Assim é possível concluir que a utilização do Sistema de Registro de Preços contribui com inúmeras vantagens para a Administração Pública, frisando que a possibilidade do "carona" é, sem dúvidas, uma forma progressista e eficiente de lidar com as necessidades da Administração. Talvez a grande tendência seja amadurecer cada dia mais tal procedimento, desde que sua utilização pressuponha a obediência aos limites legais, morais e de razoabilidade.

REFERÊNCIAS BIBLIOGRÁFICAS

BRASIL. Constituição (1988). Constituição da República Federativa do Brasil. Brasília, DF, Senado, 1988.

______. Lei nº 8.666, de 21 de junho de 1993. Regulamenta o art. 37, inciso XXI, da Constituição Federal, institui normas para licitações e contratos da Administração Pública e dá outras providências. Diário Oficial da União, Brasília, DF, 22 jun 1993. Disponível em . Acesso em: 14 de outubro de 2015.

______. Decreto nº 3.931, de 19 de setembro de 2001. Regulamenta o Sistema de Registro de Preços previsto no art. 15 da Lei nº 8.666, de 21 de junho de 1993, e dá outras providências. Disponível em . Acesso em: 14 de outubro de 2015.

______. Decreto nº 7.892, de 23 de janeiro de 2013. Regulamenta o Sistema de Registro de Preços previsto no art. 15 da Lei nº 8.666, de 21 de junho de 1993. Diário Oficial da União, Brasília, DF, 23 jan 2013. Disponível em . Acesso em: 14 de outubro de 2015.

______. Tribunal de Contas do Estado do Rio de Janeiro. Processo nº 2313341-1/2015, Voto GC-7 - 60.018/15. Rio de Janeiro-RJ, 20 de julho de 2015. Disponível em: http://www.tce.rj.gov.br/web/guest/consulta-a-processos/-/processo/231334-1/2015/visualizar?p_auth=4XyzZDC5 . Acesso em: 20 de outubro 2015.

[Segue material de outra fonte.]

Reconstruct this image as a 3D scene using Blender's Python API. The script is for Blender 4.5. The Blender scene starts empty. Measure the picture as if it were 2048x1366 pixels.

CARVALHO FILHO, José dos Santos. Manual de Direito Administrativo / José dos Santos Carvalho Filho. 25. ed. rev, ampl. e atual. até a Lei nº 12.587, de 3-1-2012. – São Paulo: Atlas, 2012.

FERNANDES, Jorge Ulisses Jacoby. Sistema de registro de preços e pregão presencial e eletrônico. 2. ed. Belo Horizonte: Fórum, 2006.

JUSTEN FILHO, Marçal. Comentários à lei de licitações e contratos administrativos / Marçal Justen Filho. – 14 ed. São Paulo: Dialética, 2010.